• TASK DIRECTIONS:
The line holding "cap1=False).build('drain', 'black', bs)" is the last one to output; start at the first line of the data, keep every line in between exactly, and leave out pictures.

• SOURCE EXCERPT:
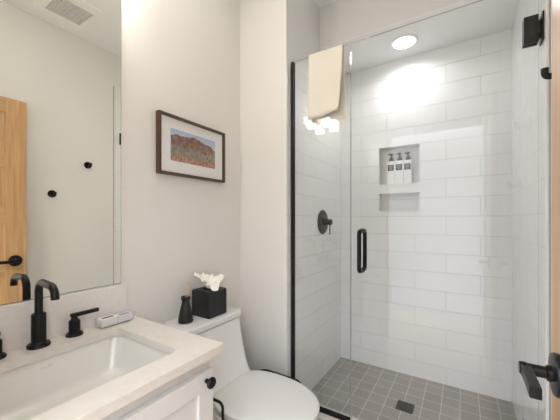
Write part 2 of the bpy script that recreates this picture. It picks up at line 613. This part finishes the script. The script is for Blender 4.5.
# undermount basin
bs = thing('sink_basin', 'white rectangular undermount basin set in the worktop', 'sink', ((SX0 + SX1) / 2, 0.384, 0.69))
g = 0.004
rs = []
zt = CT - 0.0265
for dx, z, r in ((-0.011, zt, .04), (-0.011, zt - 0.012, .04), (0, zt - 0.012, .04), (0, zt, .04), (g * -1, zt, .037), (0.004, zt - 0.02, .037), (0.016, zt - 0.10, .05), (0.026, zt - 0.118, .055), (0.05, zt - 0.127, .05), (0.12, zt - 0.131, .05)):
    rs.append(rrect(SX0 - 0.004 + dx, SX1 + 0.004 - dx, SY0 - 0.004 + dx, SY1 + 0.004 - dx, r, z, 8))
rs = [rs[0]] + rs[3:]
# outer shell wraps underneath
out = []
for dx, z, r in ((0.13, zt - 0.141, .05), (0.05, zt - 0.139, .05), (0.010, zt - 0.122, .055), (0.0, zt - 0.10, .05), (-0.009, zt - 0.02, .04), (-0.0105, zt - 0.012, .04), (-0.011, zt - 0.010, .04)):
    out.append(rrect(SX0 - 0.004 + dx, SX1 + 0.004 - dx, SY0 - 0.004 + dx, SY1 + 0.004 - dx, r, z, 8))
bowl = B().rings(out + [rs[0]] + rs[2:]).build('bowl', 'basin', bs, 50)
mk = B()
for k, (y, h_) in enumerate(((0.364, .003), (0.3675, .004), (0.371, .003), (0.3745, .004), (0.378, .003), (0.383, .006), (0.387, .006), (0.391, .006))):
    mk.box(-1.1075, -1.1052, y, y + 0.0016, 0.7865, 0.7865 + h_)
mk.build('maker_mark', 'faintink', bowl)
B().lathe([(0.0, -0.002), (0.021, -0.002), (0.022, 0.003), (0.017, 0.004), (0.014, 0.001), (0.0, 0.0005)], (-0.92, 0.384, zt - 0.1295), n=28, cap0=False, cap1=False).build('drain', 'black', bs)

# faucet: spout and two lever handles
FX, FY = -1.163, 0.378
fa = thing('faucet', 'matte black widespread faucet with curved spout and two levers behind the basin', 'faucet', (FX, FY, CT))
z0 = CT + 0.0003
s = B()
s.lathe([(0.0315, 0), (0.0315, 0.006), (0.0295, 0.009), (0.0225, 0.009), (0.0225, 0.013), (0.0198, 0.015), (0.0198, 0.103), (0.018, 0.106), (0.0115, 0.107)], (FX, FY, z0), n=36)
p = [(FX, FY, z0 + 0.10), (FX, FY, z0 + 0.14), (FX, FY, z0 + 0.175)]
p += arc((FX + 0.033, FY, z0 + 0.176), 0.033, 180, 84, (1, 0, 0), (0, 0, 1), 10)
p += arc((FX + 0.090, FY, z0 + 0.172), 0.033, 82, -6, (1, 0, 0), (0, 0, 1), 10)
s.tube(p, 0.0112, 22)
s.build('spout', 'black', fa, 40)
for hy, dy in ((0.482, 1), (0.274, -1)):
    h = B()
    h.lathe([(0.0265, 0), (0.0265, 0.005), (0.025, 0.008), (0.0195, 0.008), (0.0195, 0.012), (0.0172, 0.013), (0.0172, 0.050), (0.012, 0.056), (0.009, 0.060), (0.009, 0.070)], (FX - 0.004, hy, z0), n=32)
    ho = h.build('handle', 'black', fa, 40)
    B().box(FX - 0.011, FX + 0.003, min(hy - 0.012 * dy, hy + 0.080 * dy), max(hy - 0.012 * dy, hy + 0.080 * dy), z0 + 0.064, z0 + 0.077, 0.002).build('lever', 'black', ho)

# ------------------------------------------------------------------ mirror
m = B().mat('medge').box(XL + 0.0005, XL + 0.004, 0.055, 0.676, 0.983, 2.18)
m.mat('mirror').box(XL + 0.004, XL + 0.0055, 0.0565, 0.6745, 0.9845, 2.1785)
tag(m.build('wall_mirror'), 'large frameless mirror on the left wall above the basin', 'mirror')

# vanity lamp above the mirror (out of the frame)
vl = thing('vanity_light', 'black bar lamp with three glass shades above the mirror', 'lamp', (XL, 0.37, 2.30))
B().box(XL + 0.0003, XL + 0.02, 0.12, 0.62, 2.285, 2.335, 0.003).build('back_plate', 'black', vl)
for y in (0.17, 0.37, 0.57):
    a = B().tube([(XL + 0.0203, y, 2.31), (XL + 0.07, y, 2.31), (XL + 0.085, y, 2.30), (XL + 0.085, y, 2.282)], 0.008, 12).build('arm', 'black', vl)
    B().lathe([(0.0, 0.0), (0.030, -0.004), (0.042, -0.02), (0.046, -0.10), (0.040, -0.11), (0.0, -0.113)], (XL + 0.085, y, 2.282), n=24, cap0=False, cap1=False).build('shade', 'lamp_van', a)
# fill panel added on the ceiling out of the frame, evens out the lighting
rc = thing('ceiling_fill_light', 'square fill light added on the ceiling to soften the room lighting', 'lamp', (-0.78, 0.76, ZC))
B().box(-0.94, -0.62, 0.60, 0.92, ZC - 0.03, ZC - 0.0003, 0.004).build('housing', 'white', rc)
B().box(-0.92, -0.64, 0.62, 0.90, ZC - 0.036, ZC - 0.0302).build('diffuser', 'fill_room', rc)
# recessed lamp in the shower ceiling
sc = thing('recessed_light', 'lit round recessed lamp in the shower ceiling', 'lamp', (-0.34, 2.13, ZSC - 0.006))
B().lathe([(0.070, 0.0), (0.087, 0.0), (0.089, -0.004), (0.084, -0.009), (0.072, -0.007)], (-0.34, 2.13, ZSC - 0.006), n=48, cap0=False, cap1=False).build('trim_ring', 'white', sc)
B().lathe([(0.0, -0.005), (0.0725, -0.005)], (-0.34, 2.13, ZSC - 0.006), n=48, cap0=False, cap1=False).build('lens', 'lamp_sh', sc)
bl = bpy.data.lights.new('shower_beam', 'AREA')
bl.shape = 'DISK'
bl.size = 0.13
bl.energy = SHOWER_BEAM
bl.spread = math.radians(155)
bl.color = (0.96, 0.98, 1.0)
bo = bpy.data.objects.new('shower_beam', bl)
COL.objects.link(bo)
bo.location = (-0.34, 2.13, ZSC - 0.0125)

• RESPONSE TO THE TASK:
Write part 2 of the bpy script that recreates this picture. It picks up at line 613. This part finishes the script. The script is for Blender 4.5.
# undermount basin
bs = thing('sink_basin', 'white rectangular undermount basin set in the worktop', 'sink', ((SX0 + SX1) / 2, 0.384, 0.69))
g = 0.004
rs = []
zt = CT - 0.0265
for dx, z, r in ((-0.011, zt, .04), (-0.011, zt - 0.012, .04), (0, zt - 0.012, .04), (0, zt, .04), (g * -1, zt, .037), (0.004, zt - 0.02, .037), (0.016, zt - 0.10, .05), (0.026, zt - 0.118, .055), (0.05, zt - 0.127, .05), (0.12, zt - 0.131, .05)):
    rs.append(rrect(SX0 - 0.004 + dx, SX1 + 0.004 - dx, SY0 - 0.004 + dx, SY1 + 0.004 - dx, r, z, 8))
rs = [rs[0]] + rs[3:]
# outer shell wraps underneath
out = []
for dx, z, r in ((0.13, zt - 0.141, .05), (0.05, zt - 0.139, .05), (0.010, zt - 0.122, .055), (0.0, zt - 0.10, .05), (-0.009, zt - 0.02, .04), (-0.0105, zt - 0.012, .04), (-0.011, zt - 0.010, .04)):
    out.append(rrect(SX0 - 0.004 + dx, SX1 + 0.004 - dx, SY0 - 0.004 + dx, SY1 + 0.004 - dx, r, z, 8))
bowl = B().rings(out + [rs[0]] + rs[2:]).build('bowl', 'basin', bs, 50)
mk = B()
for k, (y, h_) in enumerate(((0.364, .003), (0.3675, .004), (0.371, .003), (0.3745, .004), (0.378, .003), (0.383, .006), (0.387, .006), (0.391, .006))):
    mk.box(-1.1075, -1.1052, y, y + 0.0016, 0.7865, 0.7865 + h_)
mk.build('maker_mark', 'faintink', bowl)
B().lathe([(0.0, -0.002), (0.021, -0.002), (0.022, 0.003), (0.017, 0.004), (0.014, 0.001), (0.0, 0.0005)], (-0.92, 0.384, zt - 0.1295), n=28, cap0=False, cap1=False).build('drain', 'black', bs)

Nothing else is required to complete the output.